# start of Data shown
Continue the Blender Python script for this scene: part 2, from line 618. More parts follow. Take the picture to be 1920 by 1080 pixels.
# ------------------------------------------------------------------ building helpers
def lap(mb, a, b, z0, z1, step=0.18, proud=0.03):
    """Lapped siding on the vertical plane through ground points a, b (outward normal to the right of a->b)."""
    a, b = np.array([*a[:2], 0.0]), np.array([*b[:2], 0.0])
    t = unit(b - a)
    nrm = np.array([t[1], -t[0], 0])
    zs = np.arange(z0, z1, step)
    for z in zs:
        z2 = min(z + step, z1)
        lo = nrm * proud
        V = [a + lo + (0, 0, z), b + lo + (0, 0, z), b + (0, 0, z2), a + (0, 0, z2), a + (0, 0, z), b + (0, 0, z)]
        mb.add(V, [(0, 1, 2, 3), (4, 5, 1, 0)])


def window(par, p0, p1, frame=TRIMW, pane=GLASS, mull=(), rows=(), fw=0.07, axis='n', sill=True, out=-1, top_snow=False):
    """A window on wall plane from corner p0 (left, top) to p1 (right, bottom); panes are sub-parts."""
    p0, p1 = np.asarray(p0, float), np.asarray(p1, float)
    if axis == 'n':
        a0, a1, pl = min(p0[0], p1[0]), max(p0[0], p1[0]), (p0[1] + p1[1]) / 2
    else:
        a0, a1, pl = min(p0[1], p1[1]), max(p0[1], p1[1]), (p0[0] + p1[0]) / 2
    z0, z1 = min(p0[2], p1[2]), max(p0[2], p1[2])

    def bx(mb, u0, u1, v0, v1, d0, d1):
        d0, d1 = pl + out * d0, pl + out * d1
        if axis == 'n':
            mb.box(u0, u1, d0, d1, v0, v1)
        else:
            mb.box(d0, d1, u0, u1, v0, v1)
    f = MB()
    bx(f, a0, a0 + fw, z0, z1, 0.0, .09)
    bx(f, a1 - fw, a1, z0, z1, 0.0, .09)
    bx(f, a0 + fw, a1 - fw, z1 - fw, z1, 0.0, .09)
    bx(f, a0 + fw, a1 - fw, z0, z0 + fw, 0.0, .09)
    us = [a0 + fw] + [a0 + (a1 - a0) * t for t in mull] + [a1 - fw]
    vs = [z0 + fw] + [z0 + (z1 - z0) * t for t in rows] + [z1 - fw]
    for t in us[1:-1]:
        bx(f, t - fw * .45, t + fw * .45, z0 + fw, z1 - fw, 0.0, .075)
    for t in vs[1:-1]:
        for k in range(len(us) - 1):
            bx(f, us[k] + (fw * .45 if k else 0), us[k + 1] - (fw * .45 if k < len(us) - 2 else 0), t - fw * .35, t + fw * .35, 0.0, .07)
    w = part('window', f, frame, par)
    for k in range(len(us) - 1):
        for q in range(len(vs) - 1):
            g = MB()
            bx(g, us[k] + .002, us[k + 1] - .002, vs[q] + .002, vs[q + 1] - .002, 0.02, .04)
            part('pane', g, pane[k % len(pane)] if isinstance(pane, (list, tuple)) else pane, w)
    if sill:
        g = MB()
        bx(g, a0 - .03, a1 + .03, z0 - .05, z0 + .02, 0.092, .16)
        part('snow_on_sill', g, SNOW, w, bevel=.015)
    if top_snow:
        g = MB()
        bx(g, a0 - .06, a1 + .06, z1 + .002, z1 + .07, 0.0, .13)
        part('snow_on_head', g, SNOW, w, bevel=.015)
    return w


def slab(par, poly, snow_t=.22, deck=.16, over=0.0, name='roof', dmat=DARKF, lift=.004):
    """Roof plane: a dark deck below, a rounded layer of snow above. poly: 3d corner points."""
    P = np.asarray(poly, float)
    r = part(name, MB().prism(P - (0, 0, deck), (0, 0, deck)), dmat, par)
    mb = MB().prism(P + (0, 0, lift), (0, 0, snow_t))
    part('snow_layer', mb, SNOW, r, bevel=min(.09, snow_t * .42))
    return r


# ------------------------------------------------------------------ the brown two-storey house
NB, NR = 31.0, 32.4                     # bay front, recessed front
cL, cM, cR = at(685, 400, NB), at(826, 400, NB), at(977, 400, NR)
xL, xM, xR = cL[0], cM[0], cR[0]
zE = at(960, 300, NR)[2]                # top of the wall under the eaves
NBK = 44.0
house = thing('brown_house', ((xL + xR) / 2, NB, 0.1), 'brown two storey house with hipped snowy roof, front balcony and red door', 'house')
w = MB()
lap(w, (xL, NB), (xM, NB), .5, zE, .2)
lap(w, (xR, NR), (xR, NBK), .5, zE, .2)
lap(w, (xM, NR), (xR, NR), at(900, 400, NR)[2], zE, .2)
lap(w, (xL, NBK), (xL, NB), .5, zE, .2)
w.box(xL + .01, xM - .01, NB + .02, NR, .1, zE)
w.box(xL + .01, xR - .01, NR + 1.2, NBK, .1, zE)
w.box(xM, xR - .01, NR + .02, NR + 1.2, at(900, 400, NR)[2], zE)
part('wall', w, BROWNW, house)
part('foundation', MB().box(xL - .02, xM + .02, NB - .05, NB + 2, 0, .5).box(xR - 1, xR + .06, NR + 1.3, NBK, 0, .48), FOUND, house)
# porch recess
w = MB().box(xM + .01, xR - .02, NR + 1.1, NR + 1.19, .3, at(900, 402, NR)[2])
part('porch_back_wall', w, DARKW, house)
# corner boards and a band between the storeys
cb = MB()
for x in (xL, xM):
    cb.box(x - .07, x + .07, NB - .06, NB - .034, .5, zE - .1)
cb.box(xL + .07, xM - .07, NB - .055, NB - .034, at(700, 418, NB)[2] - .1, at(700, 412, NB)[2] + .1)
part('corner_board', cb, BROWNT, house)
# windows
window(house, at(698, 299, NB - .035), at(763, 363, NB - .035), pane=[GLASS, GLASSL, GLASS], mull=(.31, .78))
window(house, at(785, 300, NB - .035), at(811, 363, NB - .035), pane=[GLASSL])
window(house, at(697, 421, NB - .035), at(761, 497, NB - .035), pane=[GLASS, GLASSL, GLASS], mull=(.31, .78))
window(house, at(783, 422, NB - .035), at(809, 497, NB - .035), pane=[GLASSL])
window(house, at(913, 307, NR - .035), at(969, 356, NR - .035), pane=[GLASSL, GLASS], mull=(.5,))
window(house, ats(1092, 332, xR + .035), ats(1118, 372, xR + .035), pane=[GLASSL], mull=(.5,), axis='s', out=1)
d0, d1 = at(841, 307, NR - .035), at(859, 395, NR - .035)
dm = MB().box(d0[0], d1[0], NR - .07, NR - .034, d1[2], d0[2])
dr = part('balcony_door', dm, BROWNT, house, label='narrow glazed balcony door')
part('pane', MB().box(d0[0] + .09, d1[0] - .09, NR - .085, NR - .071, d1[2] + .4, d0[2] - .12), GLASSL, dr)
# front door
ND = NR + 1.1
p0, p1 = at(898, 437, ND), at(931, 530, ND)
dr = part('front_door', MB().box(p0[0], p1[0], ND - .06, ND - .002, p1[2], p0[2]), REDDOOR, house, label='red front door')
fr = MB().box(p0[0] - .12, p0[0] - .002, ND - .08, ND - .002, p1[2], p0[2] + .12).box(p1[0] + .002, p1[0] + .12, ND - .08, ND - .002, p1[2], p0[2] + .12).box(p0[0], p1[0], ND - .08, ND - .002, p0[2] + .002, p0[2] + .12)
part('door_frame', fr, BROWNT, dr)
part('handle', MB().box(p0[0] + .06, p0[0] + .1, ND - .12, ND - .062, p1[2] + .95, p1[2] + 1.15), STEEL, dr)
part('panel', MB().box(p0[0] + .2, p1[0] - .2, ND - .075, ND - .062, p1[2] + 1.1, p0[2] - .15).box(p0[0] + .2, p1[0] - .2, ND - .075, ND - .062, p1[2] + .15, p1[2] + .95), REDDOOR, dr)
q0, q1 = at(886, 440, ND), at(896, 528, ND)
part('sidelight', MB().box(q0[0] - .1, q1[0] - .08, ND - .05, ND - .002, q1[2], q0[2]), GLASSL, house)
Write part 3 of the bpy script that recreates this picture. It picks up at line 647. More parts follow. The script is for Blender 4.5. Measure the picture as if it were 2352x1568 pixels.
# end of Data shown
Work to do:
Above are the records; copy every line in them that holds the word "from".

Solution to this problem:
Continue the Blender Python script for this scene: part 2, from line 618. More parts follow. Take the picture to be 1920 by 1080 pixels.
    """A window on wall plane from corner p0 (left, top) to p1 (right, bottom); panes are sub-parts."""